А и правда, хули я вылупился?
16 августа
И снова не о чём писать.
В ответ на непременное «так не пиши» могу сказать обязательное «так не читай», на этом возвращаюсь к тексту.
В тумане небес просветы. Более тёмные тучи рассеиваются и можно видеть тучи более светлые. Дождь превратился в морось, мелкую, постоянную — кажется, эти капли везде. Редкая крыша не протечёт под таким вот непрерывным напором. В данном случае я не только о крышах строений, как вы понимаете.

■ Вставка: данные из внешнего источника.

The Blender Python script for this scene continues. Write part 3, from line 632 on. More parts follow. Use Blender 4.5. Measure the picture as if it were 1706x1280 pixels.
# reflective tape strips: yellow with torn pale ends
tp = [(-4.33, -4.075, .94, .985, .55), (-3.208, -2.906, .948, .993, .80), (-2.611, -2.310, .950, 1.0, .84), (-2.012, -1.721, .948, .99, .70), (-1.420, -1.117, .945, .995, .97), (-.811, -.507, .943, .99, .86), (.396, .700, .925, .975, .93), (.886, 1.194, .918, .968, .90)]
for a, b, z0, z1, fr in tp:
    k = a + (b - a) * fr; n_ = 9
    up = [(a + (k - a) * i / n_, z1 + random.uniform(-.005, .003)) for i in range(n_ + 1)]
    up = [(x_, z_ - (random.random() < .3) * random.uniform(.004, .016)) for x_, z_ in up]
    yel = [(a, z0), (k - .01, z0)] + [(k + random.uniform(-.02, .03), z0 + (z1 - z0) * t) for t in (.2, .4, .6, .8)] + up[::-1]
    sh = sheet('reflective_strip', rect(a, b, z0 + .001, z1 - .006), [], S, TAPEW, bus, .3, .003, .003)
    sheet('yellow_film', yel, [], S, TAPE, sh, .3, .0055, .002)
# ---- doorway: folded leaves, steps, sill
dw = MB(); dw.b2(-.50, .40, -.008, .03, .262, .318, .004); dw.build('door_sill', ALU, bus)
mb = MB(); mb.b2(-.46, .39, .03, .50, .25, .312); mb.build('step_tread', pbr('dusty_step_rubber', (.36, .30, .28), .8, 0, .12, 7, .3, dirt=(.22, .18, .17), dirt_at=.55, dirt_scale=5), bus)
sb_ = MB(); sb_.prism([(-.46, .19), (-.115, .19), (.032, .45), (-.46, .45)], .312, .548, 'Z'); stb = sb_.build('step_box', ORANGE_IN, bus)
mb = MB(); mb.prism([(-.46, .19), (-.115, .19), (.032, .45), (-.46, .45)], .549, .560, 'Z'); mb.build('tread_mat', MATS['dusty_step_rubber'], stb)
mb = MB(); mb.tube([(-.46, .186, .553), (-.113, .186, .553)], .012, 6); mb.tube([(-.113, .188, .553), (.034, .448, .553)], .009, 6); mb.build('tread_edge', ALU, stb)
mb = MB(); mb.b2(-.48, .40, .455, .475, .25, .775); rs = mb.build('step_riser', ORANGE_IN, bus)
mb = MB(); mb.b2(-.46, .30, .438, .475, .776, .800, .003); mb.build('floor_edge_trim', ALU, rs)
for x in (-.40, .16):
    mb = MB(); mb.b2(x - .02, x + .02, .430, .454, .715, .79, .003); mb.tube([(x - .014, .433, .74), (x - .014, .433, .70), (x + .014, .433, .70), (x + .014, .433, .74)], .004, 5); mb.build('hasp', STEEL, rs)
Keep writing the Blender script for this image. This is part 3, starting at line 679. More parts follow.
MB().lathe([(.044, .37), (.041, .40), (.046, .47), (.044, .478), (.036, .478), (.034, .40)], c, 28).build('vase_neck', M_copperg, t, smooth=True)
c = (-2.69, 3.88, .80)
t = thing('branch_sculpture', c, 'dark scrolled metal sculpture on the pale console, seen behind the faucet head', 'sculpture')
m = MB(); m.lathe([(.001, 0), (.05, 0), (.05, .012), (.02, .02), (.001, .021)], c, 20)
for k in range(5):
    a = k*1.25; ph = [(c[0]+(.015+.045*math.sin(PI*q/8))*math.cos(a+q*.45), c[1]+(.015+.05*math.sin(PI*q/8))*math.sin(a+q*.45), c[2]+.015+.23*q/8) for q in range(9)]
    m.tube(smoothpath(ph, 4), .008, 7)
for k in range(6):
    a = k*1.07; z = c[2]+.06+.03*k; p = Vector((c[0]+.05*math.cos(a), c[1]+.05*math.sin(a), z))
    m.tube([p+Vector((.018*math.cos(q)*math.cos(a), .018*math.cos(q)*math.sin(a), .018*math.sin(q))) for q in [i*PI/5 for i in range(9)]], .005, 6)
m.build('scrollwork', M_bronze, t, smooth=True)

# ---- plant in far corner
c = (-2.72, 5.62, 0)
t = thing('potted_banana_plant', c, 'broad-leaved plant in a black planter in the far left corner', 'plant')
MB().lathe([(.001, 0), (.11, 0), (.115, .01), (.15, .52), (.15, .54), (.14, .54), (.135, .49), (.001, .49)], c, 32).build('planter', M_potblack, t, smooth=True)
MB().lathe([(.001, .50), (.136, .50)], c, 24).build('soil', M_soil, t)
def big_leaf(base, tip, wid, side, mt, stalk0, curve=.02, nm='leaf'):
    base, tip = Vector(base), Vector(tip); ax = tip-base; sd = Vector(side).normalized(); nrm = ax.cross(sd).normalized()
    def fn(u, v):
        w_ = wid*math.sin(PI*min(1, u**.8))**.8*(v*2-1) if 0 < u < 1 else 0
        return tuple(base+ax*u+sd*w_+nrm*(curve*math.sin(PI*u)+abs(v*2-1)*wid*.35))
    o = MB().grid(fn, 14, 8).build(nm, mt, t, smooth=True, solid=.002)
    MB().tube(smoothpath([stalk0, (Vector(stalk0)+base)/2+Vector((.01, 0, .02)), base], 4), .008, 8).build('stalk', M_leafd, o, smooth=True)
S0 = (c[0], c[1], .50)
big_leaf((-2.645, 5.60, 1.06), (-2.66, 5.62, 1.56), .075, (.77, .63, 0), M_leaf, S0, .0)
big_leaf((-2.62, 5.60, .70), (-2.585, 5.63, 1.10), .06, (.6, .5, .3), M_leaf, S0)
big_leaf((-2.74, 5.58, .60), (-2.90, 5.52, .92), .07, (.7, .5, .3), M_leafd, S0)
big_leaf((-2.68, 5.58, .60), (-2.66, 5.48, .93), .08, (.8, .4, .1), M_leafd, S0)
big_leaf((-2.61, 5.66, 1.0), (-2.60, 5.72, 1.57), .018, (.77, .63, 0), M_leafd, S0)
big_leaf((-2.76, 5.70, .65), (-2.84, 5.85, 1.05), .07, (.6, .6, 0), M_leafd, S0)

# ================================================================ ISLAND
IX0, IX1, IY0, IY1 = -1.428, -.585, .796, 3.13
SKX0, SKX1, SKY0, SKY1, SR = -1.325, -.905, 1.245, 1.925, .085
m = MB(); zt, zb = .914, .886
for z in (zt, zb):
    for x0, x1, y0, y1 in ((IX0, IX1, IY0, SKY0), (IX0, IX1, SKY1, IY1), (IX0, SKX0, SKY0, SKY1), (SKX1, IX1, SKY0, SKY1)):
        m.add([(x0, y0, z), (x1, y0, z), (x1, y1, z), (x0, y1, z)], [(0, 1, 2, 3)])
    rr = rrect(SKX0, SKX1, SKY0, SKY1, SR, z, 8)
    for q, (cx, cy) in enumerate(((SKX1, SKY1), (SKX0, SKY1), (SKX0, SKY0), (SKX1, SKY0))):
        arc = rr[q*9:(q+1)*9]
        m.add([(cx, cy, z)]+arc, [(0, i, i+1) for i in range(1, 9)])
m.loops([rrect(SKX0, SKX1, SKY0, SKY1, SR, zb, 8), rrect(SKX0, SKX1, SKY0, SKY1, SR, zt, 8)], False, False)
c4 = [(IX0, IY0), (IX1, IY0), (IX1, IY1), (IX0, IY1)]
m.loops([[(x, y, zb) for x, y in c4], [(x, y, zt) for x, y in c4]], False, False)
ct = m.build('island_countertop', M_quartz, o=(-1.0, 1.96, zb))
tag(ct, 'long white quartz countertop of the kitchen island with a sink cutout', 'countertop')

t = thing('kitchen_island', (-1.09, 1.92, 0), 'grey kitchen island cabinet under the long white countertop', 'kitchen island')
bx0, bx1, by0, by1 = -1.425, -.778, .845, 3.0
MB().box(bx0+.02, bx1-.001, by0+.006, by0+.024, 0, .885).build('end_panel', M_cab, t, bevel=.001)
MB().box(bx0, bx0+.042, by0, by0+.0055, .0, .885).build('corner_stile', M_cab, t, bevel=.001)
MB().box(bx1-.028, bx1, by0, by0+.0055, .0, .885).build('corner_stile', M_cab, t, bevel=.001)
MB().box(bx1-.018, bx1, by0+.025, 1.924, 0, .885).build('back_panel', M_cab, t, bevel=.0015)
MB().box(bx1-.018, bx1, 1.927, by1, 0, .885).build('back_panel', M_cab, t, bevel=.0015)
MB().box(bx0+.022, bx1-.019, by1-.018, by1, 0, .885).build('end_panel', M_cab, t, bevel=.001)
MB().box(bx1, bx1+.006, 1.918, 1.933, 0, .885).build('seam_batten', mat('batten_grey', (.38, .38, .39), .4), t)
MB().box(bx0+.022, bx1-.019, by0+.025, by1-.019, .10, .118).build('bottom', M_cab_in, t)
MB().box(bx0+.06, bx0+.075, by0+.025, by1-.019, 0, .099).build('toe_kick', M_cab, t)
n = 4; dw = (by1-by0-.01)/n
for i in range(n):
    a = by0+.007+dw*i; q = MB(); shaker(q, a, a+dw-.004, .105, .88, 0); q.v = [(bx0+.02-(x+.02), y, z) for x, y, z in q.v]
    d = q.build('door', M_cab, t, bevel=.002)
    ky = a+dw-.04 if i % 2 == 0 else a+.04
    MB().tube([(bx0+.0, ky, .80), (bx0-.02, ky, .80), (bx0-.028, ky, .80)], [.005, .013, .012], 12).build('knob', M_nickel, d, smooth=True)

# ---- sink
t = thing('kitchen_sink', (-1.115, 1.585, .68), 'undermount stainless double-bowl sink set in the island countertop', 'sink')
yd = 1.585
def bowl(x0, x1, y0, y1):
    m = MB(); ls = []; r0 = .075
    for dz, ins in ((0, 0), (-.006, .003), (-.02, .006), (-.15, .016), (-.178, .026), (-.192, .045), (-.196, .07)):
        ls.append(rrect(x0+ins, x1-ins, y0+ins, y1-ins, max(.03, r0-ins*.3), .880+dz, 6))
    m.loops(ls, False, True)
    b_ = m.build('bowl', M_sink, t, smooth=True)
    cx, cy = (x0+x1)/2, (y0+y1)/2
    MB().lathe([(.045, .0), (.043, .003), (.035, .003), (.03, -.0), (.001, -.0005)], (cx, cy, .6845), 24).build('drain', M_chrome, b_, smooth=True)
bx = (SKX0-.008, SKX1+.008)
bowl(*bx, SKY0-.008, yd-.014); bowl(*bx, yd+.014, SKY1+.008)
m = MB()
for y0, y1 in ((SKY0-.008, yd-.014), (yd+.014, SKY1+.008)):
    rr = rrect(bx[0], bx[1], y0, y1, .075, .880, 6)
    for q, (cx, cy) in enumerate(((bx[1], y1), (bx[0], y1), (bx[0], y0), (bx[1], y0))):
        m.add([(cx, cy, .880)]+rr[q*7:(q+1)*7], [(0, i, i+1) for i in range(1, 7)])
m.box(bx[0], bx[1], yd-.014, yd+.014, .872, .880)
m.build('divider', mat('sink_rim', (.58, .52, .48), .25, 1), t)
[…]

С утра в документаторской. Раздобыл дров (да, именно тихо скрал и пошёл), растопил печку, сделал работу. После переложил скамьи досками, улёгся и смотрю Индиану Джонса. Ту серию, где он Ковчег Завета ищет. И находит. Странно, но мне раньше казалось, что фильм завершался концом света. А почему тогда были ещё серии? Почему Спилберг выжил? Нет, не стану досматривать. Пусть так и остаётся — конец света.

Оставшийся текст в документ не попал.